> [Dataset content]:
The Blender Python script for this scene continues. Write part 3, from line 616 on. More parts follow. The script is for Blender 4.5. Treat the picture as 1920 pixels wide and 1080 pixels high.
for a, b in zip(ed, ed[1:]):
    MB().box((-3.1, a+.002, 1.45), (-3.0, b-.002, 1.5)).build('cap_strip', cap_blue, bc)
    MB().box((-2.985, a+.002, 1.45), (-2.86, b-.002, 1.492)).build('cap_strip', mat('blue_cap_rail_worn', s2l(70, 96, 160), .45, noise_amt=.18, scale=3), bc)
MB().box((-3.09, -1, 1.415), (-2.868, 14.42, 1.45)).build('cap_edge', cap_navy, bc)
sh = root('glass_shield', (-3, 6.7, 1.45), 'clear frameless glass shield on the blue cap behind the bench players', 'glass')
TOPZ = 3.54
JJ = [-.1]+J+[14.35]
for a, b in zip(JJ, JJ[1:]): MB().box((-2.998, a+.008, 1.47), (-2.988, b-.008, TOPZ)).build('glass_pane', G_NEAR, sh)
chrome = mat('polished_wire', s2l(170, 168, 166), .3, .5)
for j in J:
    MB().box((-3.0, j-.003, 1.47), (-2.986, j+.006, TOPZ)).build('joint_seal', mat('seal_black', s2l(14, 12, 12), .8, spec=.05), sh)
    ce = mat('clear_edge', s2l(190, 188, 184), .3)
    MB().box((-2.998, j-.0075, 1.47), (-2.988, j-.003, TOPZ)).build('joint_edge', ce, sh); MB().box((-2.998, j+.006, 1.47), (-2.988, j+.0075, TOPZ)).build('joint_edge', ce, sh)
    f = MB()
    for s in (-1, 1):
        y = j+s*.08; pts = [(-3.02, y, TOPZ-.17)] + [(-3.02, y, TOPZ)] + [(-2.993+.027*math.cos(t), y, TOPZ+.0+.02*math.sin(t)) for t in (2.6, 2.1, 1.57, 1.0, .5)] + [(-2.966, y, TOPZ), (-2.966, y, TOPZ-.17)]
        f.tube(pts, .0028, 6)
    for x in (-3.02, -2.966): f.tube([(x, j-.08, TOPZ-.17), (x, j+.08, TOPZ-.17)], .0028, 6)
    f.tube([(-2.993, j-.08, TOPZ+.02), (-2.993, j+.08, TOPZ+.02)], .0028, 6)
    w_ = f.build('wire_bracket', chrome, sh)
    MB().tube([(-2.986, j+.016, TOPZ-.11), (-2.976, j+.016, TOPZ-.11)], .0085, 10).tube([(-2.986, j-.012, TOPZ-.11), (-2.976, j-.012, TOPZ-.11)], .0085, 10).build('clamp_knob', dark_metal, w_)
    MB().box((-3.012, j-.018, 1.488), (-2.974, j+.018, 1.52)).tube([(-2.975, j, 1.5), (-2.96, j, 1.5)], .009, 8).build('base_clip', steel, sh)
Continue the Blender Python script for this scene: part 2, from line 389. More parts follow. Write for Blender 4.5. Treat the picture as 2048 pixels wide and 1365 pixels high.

> [Direction]:
Copy every line above that holds the word "from".

> [Exercise solution]:
The Blender Python script for this scene continues. Write part 3, from line 616 on. More parts follow. The script is for Blender 4.5. Treat the picture as 1920 pixels wide and 1080 pixels high.
Continue the Blender Python script for this scene: part 2, from line 389. More parts follow. Write for Blender 4.5. Treat the picture as 2048 pixels wide and 1365 pixels high.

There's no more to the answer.